Confirming what Republicans have been alleging for weeks, the community activist group ACORN plans to release a letter in the next few days declaring that the national organization is alive and well despite closing its local chapters, the New York Times reported.
"You will continue to hear from ACORN -- in the mail, on the Web, and in the media," reads the letter, a draft of which was provided to the newspaper.
"And we need your continued support to counter the vicious anti-family, anti-minority, anti-immigrant attacks of the Republican right," the letter adds.
According to the letter, the group will continue working for health care reform, immigration reform and affordable housing, the newspaper said.

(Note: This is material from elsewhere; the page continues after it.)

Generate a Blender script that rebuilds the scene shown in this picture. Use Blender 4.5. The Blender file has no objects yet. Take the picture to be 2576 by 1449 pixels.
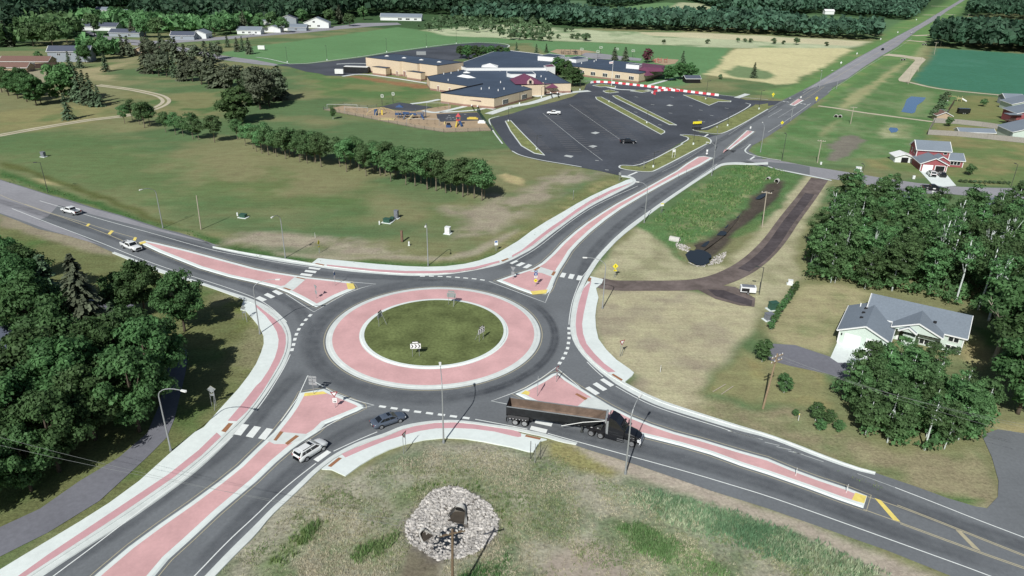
import bpy, bmesh, math, random
import numpy as np
from mathutils import Vector, Matrix
from mathutils.geometry import tessellate_polygon
random.seed(7); rng = np.random.default_rng(7)
SC = bpy.context.scene; COL = SC.collection
# ---------------------------------------------------------------- camera
FPX, PITCH, ROLL, HC = 1800.0, math.radians(24.736), math.radians(1.076), 60.0
cp, sp, cr_, sr_ = math.cos(PITCH), math.sin(PITCH), math.cos(ROLL), math.sin(ROLL)
cd = bpy.data.cameras.new('camera'); cam = bpy.data.objects.new('camera', cd); COL.objects.link(cam)
R_ = Vector((cr_, sr_*sp, sr_*cp)); U_ = Vector((-sr_, cr_*sp, cr_*cp)); F_ = Vector((0, cp, -sp))
cam.matrix_world = Matrix(((R_.x, U_.x, -F_.x, 0), (R_.y, U_.y, -F_.y, 0), (R_.z, U_.z, -F_.z, HC), (0, 0, 0, 1)))
cd.sensor_width = 36; cd.lens = 36*FPX/2576; cd.clip_start = 1; cd.clip_end = 12000
SC.camera = cam
# ---------------------------------------------------------------- light
SUN_AZ, SUN_EL = math.radians(70.5), math.radians(41)       # direction the shadows run, height
w = bpy.data.worlds.new('World'); SC.world = w; w.use_nodes = True
nt = w.node_tree; bg = nt.nodes['Background']; sky = nt.nodes.new('ShaderNodeTexSky')
sky.sky_type = 'NISHITA'; sky.sun_disc = False; sky.sun_elevation = SUN_EL
sky.sun_rotation = math.atan2(-math.cos(SUN_AZ), -math.sin(SUN_AZ)); sky.air_density = 1.0; sky.dust_density = 1.2
nt.links.new(sky.outputs[0], bg.inputs[0]); bg.inputs[1].default_value = 0.055
sd = bpy.data.lights.new('sun', 'SUN'); sd.energy = 4.6; sd.angle = math.radians(0.5); sd.color = (1, .985, .95)
so = bpy.data.objects.new('sun', sd); COL.objects.link(so)
sdir = Vector((math.cos(SUN_AZ)*math.cos(SUN_EL), math.sin(SUN_AZ)*math.cos(SUN_EL), -math.sin(SUN_EL)))
so.rotation_euler = sdir.to_track_quat('-Z', 'Y').to_euler()
SC.view_settings.view_transform = 'Standard'; SC.view_settings.look = 'None'
SC.view_settings.exposure = 0.0; SC.view_settings.gamma = 1
SC.cycles.max_bounces = 5; SC.cycles.transparent_max_bounces = 12
# ---------------------------------------------------------------- helpers
def ray(x, y):
    u = (x-1288)/FPX; v = (724.5-y)/FPX
    a = u*cr_-v*sr_; b = u*sr_+v*cr_
    return a, cp+b*sp, -sp+b*cp
def G(x, y, z=0.0):                                   # where the sight line through a point of the photograph meets height z
    a, b, c = ray(x, y); t = (z-HC)/min(c, -1e-4)
    return Vector((a*t, b*t, z))
def hgt(bx, by, tx, ty):                              # height of a vertical thing from its foot and top
    g = G(bx, by); a, b, c = ray(tx, ty); return HC+c*math.hypot(g.x, g.y)/math.hypot(a, b)
def Q(r, c, *v): return [(644*c+v[i]/4, 362.25*r+v[i+1]/4) for i in range(0, len(v), 2)]
def P(*v): return [(v[i], v[i+1]) for i in range(0, len(v), 2)]
def Z1(*v): return [(1267.9+v[i]/6.857, 972.7+v[i+1]/6.857) for i in range(0, len(v), 2)]
def Z3(*v): return [(2079.6+v[i]/6.39, 724.5+v[i+1]/6.39) for i in range(0, len(v), 2)]
def Z4(*v): return [(898.9+v[i]/6, 100.6+v[i+1]/6) for i in range(0, len(v), 2)]
def Z5(*v): return [(1274.6+v[i]/6, 100.6+v[i+1]/6) for i in range(0, len(v), 2)]
def Z6(*v): return [(818.4+v[i]/6, 228.1+v[i+1]/6) for i in range(0, len(v), 2)]
def Z7(*v): return [(2267.4+v[i]/5.684, 228.1+v[i+1]/5.684) for i in range(0, len(v), 2)]
def W(pts, z=0.0): return [G(x, y, z) for x, y in pts]
def lin(r, g, b): return tuple(((c/255+.055)/1.055)**2.4 if c > 10 else c/255/12.92 for c in (r, g, b))
KILL = 1.02
def alb(r, g, b): return tuple(min(.86, c/KILL) for c in lin(r, g, b))
MATS = {}
def mat(name, col, rough=.75, var=.12, scale=1.5, spec=.3, metal=0., bump=0., var2=None, scale2=.15, coat=0., alpha=None, obj=False, detail=4):
    if name in MATS: return MATS[name]
    m = bpy.data.materials.new(name); m.use_nodes = True; MATS[name] = m
    n = m.node_tree.nodes; l = m.node_tree.links; p = n['Principled BSDF']
    p.inputs['Roughness'].default_value = rough; p.inputs['Specular IOR Level'].default_value = spec
    p.inputs['Metallic'].default_value = metal; p.inputs['Coat Weight'].default_value = coat
    if var:
        if obj: src = n.new('ShaderNodeTexCoord').outputs['Object']
        else: src = n.new('ShaderNodeNewGeometry').outputs['Position']
        no = n.new('ShaderNodeTexNoise'); no.inputs['Scale'].default_value = scale; no.inputs['Detail'].default_value = detail
        no.inputs['Roughness'].default_value = .65; l.new(src, no.inputs['Vector'])
        mr = n.new('ShaderNodeMapRange'); mr.inputs[1].default_value = .3; mr.inputs[2].default_value = .7
        mr.inputs[3].default_value = 1-var; mr.inputs[4].default_value = 1+var; l.new(no.outputs['Fac'], mr.inputs[0])
        fac = mr.outputs[0]
        if var2:
            n2 = n.new('ShaderNodeTexNoise'); n2.inputs['Scale'].default_value = scale2; n2.inputs['Detail'].default_value = 3
            l.new(src, n2.inputs['Vector']); m2 = n.new('ShaderNodeMapRange'); m2.inputs[1].default_value = .3; m2.inputs[2].default_value = .7
            m2.inputs[3].default_value = 1-var2; m2.inputs[4].default_value = 1+var2; l.new(n2.outputs['Fac'], m2.inputs[0])
            mm = n.new('ShaderNodeMath'); mm.operation = 'MULTIPLY'; l.new(fac, mm.inputs[0]); l.new(m2.outputs[0], mm.inputs[1]); fac = mm.outputs[0]
        vm = n.new('ShaderNodeVectorMath'); vm.operation = 'SCALE'; vm.inputs[0].default_value = col
        l.new(fac, vm.inputs['Scale']); l.new(vm.outputs[0], p.inputs['Base Color'])
        if bump:
            b = n.new('ShaderNodeBump'); b.inputs['Strength'].default_value = bump; b.inputs['Distance'].default_value = .1
            l.new(no.outputs['Fac'], b.inputs['Height']); l.new(b.outputs[0], p.inputs['Normal'])
    else: p.inputs['Base Color'].default_value = (*col, 1)
    return m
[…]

The letter says in many of the states where ACORN's local chapters closed, 16 new, independent but allied organizations have been formed to continue grass-roots organizing, the newspaper reported.
The letter will be sent to about 120,000 members on ACORN's e-mail list and to tens of thousands of dues-paying members, the newspaper said.
ACORN announced last month that it is closing after a series of undercover videos last year showed its employees offering tax advice to a couple posing as a pimp and prostitute, tarnishing the group's reputation. After the videos were released, Congress voted to block any federal money to ACORN.
ACORN's board decided to close state affiliates and field offices by April 1, with some national operations continuing to operate for at least several weeks before they shut down for good.
But Republicans have insisted that the move was part of a scheme to continue operating under a different name and receiving taxpayer money.
California Rep. Darrell Issa, the top Republican on the House Committee on Oversight and Government Reform, released a report on Thursday that he says proves ACORN is not disbanding. His report included details of a recent business transaction between ACORN and a California affiliate that broke away this year and changed its name in a bid to start anew.
"ACORN is attempting to rebrand itself without instituting real reforms or removing senior leadership figures that need to be held accountable for wrongdoing," Issa said in a press release. "These newly renamed organizations are like career criminals who adopt aliases without changing their criminal lifestyles."